Faktor-faktor yang Perlu Diperhatikan dalam Inovasi

Untuk menghindari penolakan seperti yang disebutkan di atas, faktor-faktor utama yang perlu diperhatikan dalam inovasi pendidikan adalah guru, siswa, kurikulum dan fasilitas, dan program/tujuan. Penjelasannya akan dijelaskan berikut ini.

a) Guru

Guru sebagai ujung tombak dalam pelaksanaan pendidikan merupakan pihak yang sangat berpengaruh dalam proses belajar mengajar. Kepiawaian dan kewibawaan guru sangat menentukan kelangsungan proses belajar mengajar di kelas maupun efeknya di luar kelas. Guru harus pandai membawa siswanya kepada tujuan yang hendak dicapai, diantaranya penguasaan materi yang diajarkan, metode mengajar yang sesuai dengan situasi dan kondisi siswa, hubungan antar individu, baik dengan siswa maupun antar sesama guru dan unsur lain yang terlibat dalam proses pendidikan seperti adminstrator, misalnya kepala sekolah dan tata usaha serta masyarakat sekitarnya, pengalaman dan keterampilan guru itu sendiri.
Dengan demikian, maka dalam pembaharuan pendidikan, keterlibatan guru mulai dari perencanaan inovasi pendidikan sampai dengan pelaksanaan dan evaluasinya memainkan peran yang sangat besar bagi keberhasilan suatu inovasi pendidikan. Tanpa melibatkan mereka, maka sangat mungkin mereka akan menolak inovasi yang diperkenalkan kepada mereka.

b) Siswa

Sebagai obyek utama dalam pendidikan terutama dalam proses belajar mengajar, siswa memegang peran yang sangat dominan. Dalam proses belajar mengajar, siswa dapat menentukan keberhasilan belajar melalui penggunaan intelegensia, daya motorik, pengalaman, kemauan dan komitmen yang timbul dalam diri mereka tanpa ada paksaan. Hal ini bisa terjadi apabila siswa juga dilibatkan dalam proses inovasi pendidikan,walaupun hanya dengan mengenalkan kepada mereka tujuan dari pada perubahan itu mulai dari perencanaan sampai dengan pelaksanaan, sehingga apa yang mereka lakukan merupakan tanggung jawab bersama yang harus dilaksanakan dengan konsekwen.
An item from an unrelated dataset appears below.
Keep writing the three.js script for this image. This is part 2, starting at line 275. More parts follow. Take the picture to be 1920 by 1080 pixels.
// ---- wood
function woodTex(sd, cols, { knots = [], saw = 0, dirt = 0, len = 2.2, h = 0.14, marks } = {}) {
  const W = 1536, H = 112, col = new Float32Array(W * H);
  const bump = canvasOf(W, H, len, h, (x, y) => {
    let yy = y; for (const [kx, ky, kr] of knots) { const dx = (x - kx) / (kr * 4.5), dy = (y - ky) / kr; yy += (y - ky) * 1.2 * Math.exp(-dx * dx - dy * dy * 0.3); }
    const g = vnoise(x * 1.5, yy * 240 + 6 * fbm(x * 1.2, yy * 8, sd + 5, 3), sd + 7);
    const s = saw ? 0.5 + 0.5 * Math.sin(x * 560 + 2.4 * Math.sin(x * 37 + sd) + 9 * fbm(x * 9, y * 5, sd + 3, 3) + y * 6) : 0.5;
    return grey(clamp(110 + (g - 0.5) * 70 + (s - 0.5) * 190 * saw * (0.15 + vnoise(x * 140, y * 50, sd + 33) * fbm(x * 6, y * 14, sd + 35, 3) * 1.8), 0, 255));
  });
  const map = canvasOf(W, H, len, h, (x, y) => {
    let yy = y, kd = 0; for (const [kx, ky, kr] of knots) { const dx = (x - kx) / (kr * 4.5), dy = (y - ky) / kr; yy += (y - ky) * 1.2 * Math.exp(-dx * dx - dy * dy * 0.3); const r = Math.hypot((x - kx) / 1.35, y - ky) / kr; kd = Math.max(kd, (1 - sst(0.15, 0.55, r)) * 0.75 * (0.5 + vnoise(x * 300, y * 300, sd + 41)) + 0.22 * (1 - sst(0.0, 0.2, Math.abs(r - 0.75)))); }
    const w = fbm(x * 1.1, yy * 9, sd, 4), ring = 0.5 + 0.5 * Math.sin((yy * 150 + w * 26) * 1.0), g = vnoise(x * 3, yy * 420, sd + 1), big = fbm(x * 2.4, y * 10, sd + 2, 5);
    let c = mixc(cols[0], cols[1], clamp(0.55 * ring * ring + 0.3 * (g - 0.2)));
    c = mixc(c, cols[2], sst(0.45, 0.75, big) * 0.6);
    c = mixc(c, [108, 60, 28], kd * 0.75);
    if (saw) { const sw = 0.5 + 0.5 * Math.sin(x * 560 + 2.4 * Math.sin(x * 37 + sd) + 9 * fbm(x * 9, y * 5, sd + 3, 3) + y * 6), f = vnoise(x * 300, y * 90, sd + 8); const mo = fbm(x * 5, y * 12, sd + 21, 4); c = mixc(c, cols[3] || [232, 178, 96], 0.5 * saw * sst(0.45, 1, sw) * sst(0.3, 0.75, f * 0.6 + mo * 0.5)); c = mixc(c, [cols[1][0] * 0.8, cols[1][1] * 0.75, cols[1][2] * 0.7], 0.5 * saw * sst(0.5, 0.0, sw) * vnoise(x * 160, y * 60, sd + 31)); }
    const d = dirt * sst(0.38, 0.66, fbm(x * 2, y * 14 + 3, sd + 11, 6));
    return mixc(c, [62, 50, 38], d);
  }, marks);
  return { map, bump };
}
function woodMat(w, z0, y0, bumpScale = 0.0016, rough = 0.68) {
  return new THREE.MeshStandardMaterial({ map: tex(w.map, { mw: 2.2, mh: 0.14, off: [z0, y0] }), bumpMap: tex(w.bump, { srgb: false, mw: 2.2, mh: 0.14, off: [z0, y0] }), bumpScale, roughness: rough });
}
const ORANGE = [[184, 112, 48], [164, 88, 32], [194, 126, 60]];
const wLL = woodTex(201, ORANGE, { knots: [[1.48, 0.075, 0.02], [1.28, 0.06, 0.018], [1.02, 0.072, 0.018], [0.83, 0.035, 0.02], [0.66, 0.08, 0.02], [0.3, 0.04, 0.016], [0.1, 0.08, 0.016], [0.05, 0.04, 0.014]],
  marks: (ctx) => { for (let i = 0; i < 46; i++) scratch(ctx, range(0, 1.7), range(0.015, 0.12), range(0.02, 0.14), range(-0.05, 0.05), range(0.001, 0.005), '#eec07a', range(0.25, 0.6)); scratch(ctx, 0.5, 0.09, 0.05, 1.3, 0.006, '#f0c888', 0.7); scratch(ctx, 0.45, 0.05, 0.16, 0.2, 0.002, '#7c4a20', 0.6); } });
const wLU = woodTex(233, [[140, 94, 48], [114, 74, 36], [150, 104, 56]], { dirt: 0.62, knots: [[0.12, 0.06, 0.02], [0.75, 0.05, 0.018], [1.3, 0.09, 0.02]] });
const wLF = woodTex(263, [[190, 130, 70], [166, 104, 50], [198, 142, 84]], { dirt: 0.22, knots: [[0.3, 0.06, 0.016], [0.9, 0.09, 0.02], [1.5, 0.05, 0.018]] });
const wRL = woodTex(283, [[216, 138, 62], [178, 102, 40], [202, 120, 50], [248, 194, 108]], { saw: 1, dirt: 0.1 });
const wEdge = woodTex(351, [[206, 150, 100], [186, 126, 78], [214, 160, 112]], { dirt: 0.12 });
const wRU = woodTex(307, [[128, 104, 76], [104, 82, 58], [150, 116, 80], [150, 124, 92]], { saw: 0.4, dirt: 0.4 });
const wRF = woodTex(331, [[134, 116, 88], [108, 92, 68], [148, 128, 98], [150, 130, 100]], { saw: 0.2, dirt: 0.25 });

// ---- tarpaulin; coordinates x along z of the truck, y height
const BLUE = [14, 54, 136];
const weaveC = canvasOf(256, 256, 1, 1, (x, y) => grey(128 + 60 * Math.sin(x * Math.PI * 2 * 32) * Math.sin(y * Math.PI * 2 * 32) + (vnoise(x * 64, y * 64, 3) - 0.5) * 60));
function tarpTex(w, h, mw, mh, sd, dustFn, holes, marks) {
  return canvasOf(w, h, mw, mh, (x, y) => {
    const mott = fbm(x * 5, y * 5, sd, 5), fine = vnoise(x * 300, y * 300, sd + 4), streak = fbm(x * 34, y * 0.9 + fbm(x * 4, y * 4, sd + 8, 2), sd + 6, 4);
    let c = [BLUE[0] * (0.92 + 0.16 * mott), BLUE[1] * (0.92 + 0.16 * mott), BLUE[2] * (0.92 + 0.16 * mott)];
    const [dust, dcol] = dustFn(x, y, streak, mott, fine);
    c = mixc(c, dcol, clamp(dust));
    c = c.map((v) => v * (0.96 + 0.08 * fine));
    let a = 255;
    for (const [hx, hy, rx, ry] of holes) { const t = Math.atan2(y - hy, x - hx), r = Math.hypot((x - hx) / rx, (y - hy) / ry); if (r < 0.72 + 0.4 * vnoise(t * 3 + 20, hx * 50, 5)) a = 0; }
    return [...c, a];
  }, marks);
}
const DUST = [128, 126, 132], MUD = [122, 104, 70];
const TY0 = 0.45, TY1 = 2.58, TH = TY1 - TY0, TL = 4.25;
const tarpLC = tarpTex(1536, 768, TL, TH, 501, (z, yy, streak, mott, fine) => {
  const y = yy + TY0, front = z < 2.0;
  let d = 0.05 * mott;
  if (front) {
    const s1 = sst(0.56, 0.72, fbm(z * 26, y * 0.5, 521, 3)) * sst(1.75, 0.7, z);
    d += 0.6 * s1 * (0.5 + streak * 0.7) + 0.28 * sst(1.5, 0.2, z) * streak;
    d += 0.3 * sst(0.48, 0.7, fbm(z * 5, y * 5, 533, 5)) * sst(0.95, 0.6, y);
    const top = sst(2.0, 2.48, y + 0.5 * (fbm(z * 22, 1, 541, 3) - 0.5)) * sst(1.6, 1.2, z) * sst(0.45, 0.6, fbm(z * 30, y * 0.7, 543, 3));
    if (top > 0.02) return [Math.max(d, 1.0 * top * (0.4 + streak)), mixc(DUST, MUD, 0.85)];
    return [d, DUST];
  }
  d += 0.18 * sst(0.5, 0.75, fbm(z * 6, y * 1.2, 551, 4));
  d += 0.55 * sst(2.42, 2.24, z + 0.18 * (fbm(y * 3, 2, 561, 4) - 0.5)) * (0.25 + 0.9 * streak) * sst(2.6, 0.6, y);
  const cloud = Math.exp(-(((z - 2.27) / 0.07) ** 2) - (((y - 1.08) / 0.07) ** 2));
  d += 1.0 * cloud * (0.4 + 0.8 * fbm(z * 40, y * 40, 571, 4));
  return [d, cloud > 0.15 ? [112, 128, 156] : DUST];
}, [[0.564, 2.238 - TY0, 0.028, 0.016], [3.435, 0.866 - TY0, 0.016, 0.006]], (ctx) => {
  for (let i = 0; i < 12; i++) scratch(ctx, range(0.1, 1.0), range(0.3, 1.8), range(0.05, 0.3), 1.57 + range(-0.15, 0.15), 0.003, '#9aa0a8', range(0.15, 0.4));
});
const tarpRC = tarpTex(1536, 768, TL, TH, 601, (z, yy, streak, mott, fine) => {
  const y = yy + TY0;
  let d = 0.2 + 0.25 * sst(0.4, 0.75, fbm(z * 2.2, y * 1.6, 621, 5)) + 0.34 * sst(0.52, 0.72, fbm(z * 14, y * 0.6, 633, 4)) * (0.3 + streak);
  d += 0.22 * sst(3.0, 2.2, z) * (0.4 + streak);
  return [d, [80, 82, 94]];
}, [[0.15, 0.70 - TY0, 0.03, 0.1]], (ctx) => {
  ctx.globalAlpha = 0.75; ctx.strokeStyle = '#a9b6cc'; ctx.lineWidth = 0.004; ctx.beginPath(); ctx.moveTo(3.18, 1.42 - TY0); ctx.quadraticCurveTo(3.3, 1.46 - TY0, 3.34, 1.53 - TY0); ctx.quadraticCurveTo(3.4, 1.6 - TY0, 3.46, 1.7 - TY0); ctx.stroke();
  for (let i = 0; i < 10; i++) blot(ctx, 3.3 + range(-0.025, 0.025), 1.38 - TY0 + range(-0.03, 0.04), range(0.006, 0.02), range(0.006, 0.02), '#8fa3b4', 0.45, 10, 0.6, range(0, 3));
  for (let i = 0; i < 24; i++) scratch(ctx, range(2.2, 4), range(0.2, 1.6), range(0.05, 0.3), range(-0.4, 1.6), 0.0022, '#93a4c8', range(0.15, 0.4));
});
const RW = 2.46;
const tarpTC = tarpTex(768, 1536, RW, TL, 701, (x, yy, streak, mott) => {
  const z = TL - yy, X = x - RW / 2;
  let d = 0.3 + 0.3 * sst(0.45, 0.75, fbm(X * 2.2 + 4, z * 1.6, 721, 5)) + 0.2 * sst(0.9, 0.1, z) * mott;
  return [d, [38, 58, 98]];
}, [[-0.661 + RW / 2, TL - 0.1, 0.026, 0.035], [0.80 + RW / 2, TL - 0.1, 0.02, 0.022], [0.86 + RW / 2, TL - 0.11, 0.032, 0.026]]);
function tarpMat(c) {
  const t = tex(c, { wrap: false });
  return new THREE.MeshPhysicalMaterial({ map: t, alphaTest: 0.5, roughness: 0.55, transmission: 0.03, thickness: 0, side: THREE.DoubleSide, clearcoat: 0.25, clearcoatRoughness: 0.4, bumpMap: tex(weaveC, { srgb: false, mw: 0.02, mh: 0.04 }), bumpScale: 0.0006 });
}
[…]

Peran siswa dalam inovasi pendidikan tidak kalah pentingnya dengan peran unsur-unsur lainnya, karena siswa bisa sebagai penerima pelajaran, pemberi materi pelajaran pada sesama temannya, petunjuk, dan bahkan sebagai guru.
Oleh karena itu, dalam memperkenalkan inovasi pendidikan sampai dengan penerapannya, siswa perlu diajak atau dilibatkan sehingga mereka tidak saja menerima dan melaksanakan inovasi tersebut, tetapi juga mengurangi resistensi seperti yang diuraikan sebelumnya.